◆ WRITTEN TASK ◆
Set down exactly the lines in the records below that run from the line with "The Blender Python" to the line with "PT.append((c.x, c.y, (ex", inclusive, and nothing more.

Data records:
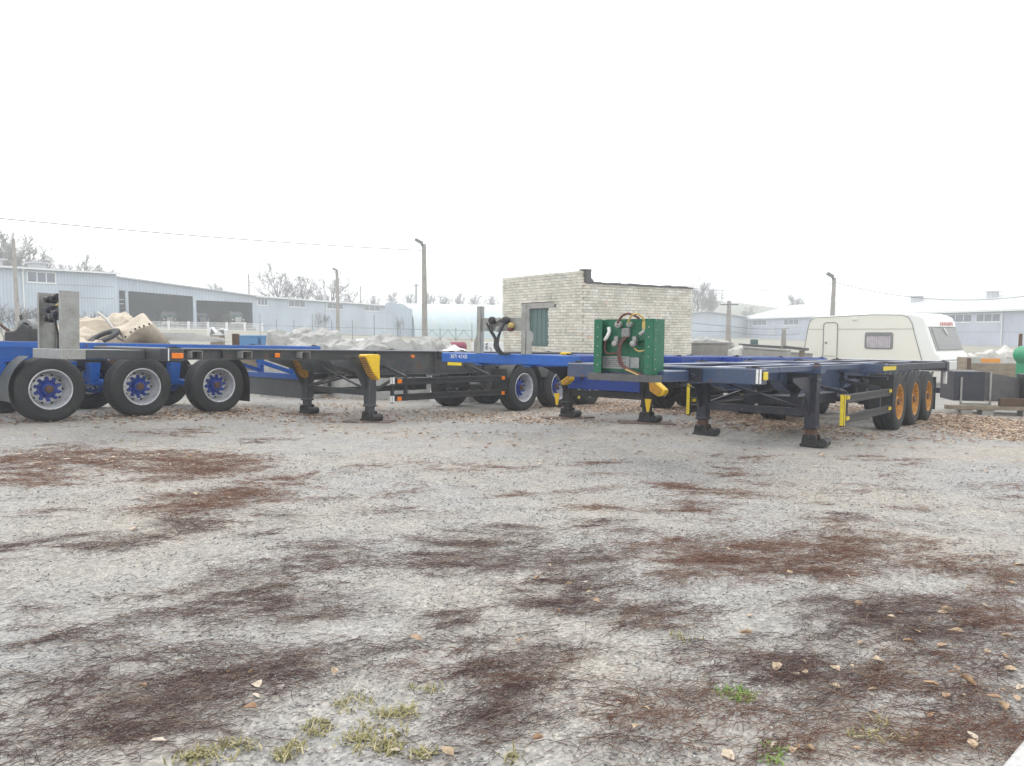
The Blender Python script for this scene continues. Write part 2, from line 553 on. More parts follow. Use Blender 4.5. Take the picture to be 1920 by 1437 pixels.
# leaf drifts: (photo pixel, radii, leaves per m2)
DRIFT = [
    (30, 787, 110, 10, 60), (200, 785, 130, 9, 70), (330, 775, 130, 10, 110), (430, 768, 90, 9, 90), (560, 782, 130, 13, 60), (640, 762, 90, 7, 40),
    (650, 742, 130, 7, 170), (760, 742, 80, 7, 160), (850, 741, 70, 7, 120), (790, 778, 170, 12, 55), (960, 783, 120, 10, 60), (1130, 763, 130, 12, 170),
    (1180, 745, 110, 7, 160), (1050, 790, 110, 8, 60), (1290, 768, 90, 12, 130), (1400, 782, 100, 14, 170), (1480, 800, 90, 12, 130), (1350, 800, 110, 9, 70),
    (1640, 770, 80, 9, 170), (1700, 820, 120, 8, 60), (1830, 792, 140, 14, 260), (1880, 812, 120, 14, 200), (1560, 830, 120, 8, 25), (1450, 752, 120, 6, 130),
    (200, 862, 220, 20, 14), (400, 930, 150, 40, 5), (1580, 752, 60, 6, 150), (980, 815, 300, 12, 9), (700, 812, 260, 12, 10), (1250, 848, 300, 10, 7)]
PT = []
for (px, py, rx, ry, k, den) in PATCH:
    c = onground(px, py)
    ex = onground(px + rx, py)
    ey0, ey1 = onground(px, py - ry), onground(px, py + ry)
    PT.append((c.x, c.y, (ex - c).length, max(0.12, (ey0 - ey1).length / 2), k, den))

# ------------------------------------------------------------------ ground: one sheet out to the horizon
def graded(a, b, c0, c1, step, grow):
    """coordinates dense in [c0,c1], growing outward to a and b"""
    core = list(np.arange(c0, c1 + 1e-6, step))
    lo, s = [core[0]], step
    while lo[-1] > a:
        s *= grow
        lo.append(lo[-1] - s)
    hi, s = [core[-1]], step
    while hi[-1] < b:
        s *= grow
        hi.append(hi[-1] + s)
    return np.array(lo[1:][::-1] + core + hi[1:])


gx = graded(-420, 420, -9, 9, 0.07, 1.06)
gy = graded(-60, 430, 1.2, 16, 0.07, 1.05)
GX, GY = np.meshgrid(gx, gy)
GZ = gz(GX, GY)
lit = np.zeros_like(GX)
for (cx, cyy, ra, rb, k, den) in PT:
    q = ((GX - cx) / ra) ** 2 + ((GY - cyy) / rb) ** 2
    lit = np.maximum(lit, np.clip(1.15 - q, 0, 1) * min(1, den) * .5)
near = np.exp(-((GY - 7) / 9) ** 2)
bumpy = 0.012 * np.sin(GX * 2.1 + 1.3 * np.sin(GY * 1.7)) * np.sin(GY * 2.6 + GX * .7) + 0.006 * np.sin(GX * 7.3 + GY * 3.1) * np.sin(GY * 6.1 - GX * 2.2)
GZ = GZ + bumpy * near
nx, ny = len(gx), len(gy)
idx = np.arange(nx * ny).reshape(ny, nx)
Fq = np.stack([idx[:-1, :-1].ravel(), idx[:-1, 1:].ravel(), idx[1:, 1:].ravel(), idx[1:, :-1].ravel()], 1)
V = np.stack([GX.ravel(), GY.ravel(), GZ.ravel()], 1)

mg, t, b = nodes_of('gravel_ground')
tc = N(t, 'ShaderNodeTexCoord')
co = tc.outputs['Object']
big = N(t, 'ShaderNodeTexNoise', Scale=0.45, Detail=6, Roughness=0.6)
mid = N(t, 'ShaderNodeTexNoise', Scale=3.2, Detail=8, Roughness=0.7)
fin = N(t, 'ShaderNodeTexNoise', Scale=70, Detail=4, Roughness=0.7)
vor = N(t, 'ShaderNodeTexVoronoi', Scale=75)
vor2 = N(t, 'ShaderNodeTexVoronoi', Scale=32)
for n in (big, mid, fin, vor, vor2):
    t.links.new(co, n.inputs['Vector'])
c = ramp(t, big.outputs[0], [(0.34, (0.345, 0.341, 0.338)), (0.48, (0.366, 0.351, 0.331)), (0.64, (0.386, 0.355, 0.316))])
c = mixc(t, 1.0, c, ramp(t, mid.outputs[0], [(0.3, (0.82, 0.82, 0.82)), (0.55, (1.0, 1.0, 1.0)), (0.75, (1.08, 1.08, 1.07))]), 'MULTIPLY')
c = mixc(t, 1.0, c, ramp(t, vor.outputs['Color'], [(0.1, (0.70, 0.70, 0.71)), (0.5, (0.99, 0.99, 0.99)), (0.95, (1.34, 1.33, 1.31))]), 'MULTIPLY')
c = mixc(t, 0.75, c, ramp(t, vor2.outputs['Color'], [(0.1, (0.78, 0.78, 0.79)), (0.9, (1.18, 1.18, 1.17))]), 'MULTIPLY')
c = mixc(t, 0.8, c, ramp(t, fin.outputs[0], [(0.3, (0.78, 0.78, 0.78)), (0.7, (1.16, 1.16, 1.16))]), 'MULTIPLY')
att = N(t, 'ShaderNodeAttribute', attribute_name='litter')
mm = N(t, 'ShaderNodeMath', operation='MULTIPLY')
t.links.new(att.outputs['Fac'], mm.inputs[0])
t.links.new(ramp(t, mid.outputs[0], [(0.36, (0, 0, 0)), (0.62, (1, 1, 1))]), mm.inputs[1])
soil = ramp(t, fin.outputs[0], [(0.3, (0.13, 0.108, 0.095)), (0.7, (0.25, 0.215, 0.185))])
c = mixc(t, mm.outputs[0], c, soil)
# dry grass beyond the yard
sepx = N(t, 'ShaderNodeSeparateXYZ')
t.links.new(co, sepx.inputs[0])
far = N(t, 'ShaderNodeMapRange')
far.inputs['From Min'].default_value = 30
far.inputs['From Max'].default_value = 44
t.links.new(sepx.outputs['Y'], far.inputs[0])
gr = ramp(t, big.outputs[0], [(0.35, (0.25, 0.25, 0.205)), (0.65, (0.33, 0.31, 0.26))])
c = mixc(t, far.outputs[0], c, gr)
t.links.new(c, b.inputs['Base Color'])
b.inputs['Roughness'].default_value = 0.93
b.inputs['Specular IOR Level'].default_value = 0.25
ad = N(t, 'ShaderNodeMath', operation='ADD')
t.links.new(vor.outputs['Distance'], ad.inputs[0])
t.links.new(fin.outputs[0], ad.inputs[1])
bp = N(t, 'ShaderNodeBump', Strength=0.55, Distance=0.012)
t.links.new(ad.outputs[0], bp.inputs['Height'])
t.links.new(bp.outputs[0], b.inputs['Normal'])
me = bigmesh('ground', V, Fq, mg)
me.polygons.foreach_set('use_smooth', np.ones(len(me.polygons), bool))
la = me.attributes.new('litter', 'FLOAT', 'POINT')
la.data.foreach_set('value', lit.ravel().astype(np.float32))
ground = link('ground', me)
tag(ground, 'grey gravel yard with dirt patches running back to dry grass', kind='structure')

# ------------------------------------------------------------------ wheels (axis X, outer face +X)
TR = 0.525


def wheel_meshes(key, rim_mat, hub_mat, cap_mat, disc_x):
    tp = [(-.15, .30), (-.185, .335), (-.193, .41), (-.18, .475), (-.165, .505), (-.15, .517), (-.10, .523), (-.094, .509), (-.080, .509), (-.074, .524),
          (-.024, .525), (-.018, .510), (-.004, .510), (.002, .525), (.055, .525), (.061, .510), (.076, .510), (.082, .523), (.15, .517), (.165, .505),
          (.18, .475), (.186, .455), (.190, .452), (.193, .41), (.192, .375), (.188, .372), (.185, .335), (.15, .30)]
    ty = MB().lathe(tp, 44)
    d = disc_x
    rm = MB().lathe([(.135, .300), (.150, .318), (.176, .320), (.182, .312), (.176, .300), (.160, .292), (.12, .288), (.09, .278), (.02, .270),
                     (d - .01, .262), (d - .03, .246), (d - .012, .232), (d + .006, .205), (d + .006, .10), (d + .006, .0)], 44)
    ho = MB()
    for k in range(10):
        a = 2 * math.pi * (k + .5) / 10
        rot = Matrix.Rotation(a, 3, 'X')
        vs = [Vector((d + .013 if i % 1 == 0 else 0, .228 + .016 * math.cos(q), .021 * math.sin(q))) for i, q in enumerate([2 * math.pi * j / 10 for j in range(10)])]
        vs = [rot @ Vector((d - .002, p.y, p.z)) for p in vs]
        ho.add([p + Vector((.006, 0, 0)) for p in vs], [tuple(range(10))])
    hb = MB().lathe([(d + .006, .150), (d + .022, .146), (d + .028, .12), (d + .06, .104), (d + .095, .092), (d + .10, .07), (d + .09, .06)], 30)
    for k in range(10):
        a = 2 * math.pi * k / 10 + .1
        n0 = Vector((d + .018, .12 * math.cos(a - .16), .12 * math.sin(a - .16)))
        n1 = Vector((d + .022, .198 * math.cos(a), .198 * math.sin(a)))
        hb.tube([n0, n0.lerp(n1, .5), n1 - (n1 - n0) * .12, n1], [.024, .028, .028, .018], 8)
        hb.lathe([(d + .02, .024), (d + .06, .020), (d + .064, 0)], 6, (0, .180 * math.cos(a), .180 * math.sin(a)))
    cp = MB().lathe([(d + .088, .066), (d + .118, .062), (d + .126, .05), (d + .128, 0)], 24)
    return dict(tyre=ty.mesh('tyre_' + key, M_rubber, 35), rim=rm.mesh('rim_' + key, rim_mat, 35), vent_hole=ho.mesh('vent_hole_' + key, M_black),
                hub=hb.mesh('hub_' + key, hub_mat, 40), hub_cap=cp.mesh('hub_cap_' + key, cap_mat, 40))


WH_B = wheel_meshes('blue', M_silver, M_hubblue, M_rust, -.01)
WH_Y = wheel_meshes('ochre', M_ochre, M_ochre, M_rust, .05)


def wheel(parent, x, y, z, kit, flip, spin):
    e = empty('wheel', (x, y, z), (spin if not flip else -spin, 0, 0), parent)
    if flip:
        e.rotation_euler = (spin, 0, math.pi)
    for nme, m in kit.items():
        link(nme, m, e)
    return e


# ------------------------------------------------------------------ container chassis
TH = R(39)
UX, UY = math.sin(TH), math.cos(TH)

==

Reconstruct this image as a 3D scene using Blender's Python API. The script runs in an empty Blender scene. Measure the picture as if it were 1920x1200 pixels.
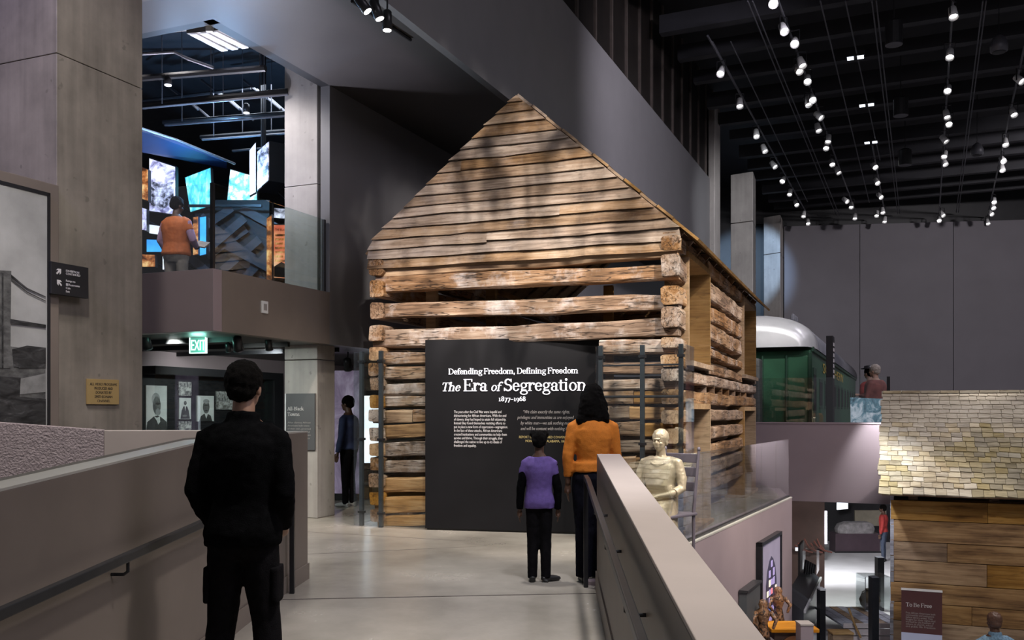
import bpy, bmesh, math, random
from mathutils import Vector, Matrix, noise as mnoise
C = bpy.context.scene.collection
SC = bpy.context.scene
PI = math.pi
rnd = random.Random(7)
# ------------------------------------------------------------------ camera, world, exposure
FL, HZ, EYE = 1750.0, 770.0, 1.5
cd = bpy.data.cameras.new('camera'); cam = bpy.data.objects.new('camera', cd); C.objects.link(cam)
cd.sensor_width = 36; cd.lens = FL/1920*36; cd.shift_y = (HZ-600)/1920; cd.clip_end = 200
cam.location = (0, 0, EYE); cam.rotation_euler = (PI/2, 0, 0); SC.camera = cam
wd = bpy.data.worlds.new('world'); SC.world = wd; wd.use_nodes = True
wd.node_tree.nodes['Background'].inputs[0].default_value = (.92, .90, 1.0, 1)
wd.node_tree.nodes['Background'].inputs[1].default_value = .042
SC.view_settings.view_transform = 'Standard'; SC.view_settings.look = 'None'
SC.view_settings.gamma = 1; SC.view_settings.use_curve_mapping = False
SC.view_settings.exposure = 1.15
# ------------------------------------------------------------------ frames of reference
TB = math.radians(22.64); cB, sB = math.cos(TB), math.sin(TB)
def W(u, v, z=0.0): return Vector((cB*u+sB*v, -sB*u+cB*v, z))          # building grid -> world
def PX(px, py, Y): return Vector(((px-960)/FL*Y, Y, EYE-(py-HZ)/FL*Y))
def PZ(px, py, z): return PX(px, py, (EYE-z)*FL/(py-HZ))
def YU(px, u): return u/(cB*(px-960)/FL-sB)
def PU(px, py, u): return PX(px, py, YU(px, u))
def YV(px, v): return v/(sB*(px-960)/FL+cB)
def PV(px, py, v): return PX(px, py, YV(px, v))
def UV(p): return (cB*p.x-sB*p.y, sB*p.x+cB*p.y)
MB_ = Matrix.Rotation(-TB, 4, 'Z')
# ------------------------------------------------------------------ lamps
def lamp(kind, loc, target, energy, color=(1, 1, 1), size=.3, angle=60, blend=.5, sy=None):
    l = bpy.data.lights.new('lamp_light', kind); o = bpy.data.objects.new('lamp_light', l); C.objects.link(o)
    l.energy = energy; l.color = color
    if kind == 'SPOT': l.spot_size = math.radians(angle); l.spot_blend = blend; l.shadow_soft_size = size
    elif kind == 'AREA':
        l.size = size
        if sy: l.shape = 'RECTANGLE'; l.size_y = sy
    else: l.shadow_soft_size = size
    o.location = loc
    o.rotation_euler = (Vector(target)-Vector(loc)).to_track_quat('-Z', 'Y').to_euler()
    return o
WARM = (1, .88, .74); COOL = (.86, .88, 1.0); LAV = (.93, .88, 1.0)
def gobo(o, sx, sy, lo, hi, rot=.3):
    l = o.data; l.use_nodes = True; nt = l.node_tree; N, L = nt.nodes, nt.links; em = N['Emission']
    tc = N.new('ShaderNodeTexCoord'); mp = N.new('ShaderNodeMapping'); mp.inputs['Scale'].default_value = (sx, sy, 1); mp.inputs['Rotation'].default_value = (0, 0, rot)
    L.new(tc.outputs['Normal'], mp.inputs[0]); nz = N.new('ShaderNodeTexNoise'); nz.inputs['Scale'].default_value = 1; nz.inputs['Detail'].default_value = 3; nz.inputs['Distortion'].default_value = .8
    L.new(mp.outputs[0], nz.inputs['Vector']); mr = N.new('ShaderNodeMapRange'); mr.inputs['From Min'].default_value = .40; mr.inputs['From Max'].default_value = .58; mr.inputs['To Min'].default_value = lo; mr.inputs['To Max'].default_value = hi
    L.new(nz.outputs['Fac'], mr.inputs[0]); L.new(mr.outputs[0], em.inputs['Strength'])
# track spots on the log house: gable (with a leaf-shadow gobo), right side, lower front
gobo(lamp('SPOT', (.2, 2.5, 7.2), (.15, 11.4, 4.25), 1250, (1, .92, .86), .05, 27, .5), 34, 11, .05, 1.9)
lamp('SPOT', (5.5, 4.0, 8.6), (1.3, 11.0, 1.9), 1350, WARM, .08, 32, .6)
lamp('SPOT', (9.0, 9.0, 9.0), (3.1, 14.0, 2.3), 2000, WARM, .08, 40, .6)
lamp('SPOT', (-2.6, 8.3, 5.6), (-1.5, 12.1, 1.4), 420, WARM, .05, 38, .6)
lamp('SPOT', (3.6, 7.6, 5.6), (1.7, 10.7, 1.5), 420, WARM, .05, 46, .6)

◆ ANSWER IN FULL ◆
The Blender Python script for this scene continues. Write part 2, from line 553 on. More parts follow. Use Blender 4.5. Take the picture to be 1920 by 1437 pixels.
# leaf drifts: (photo pixel, radii, leaves per m2)
DRIFT = [
    (30, 787, 110, 10, 60), (200, 785, 130, 9, 70), (330, 775, 130, 10, 110), (430, 768, 90, 9, 90), (560, 782, 130, 13, 60), (640, 762, 90, 7, 40),
    (650, 742, 130, 7, 170), (760, 742, 80, 7, 160), (850, 741, 70, 7, 120), (790, 778, 170, 12, 55), (960, 783, 120, 10, 60), (1130, 763, 130, 12, 170),
    (1180, 745, 110, 7, 160), (1050, 790, 110, 8, 60), (1290, 768, 90, 12, 130), (1400, 782, 100, 14, 170), (1480, 800, 90, 12, 130), (1350, 800, 110, 9, 70),
    (1640, 770, 80, 9, 170), (1700, 820, 120, 8, 60), (1830, 792, 140, 14, 260), (1880, 812, 120, 14, 200), (1560, 830, 120, 8, 25), (1450, 752, 120, 6, 130),
    (200, 862, 220, 20, 14), (400, 930, 150, 40, 5), (1580, 752, 60, 6, 150), (980, 815, 300, 12, 9), (700, 812, 260, 12, 10), (1250, 848, 300, 10, 7)]
PT = []
for (px, py, rx, ry, k, den) in PATCH:
    c = onground(px, py)
    ex = onground(px + rx, py)
    ey0, ey1 = onground(px, py - ry), onground(px, py + ry)
    PT.append((c.x, c.y, (ex - c).length, max(0.12, (ey0 - ey1).length / 2), k, den))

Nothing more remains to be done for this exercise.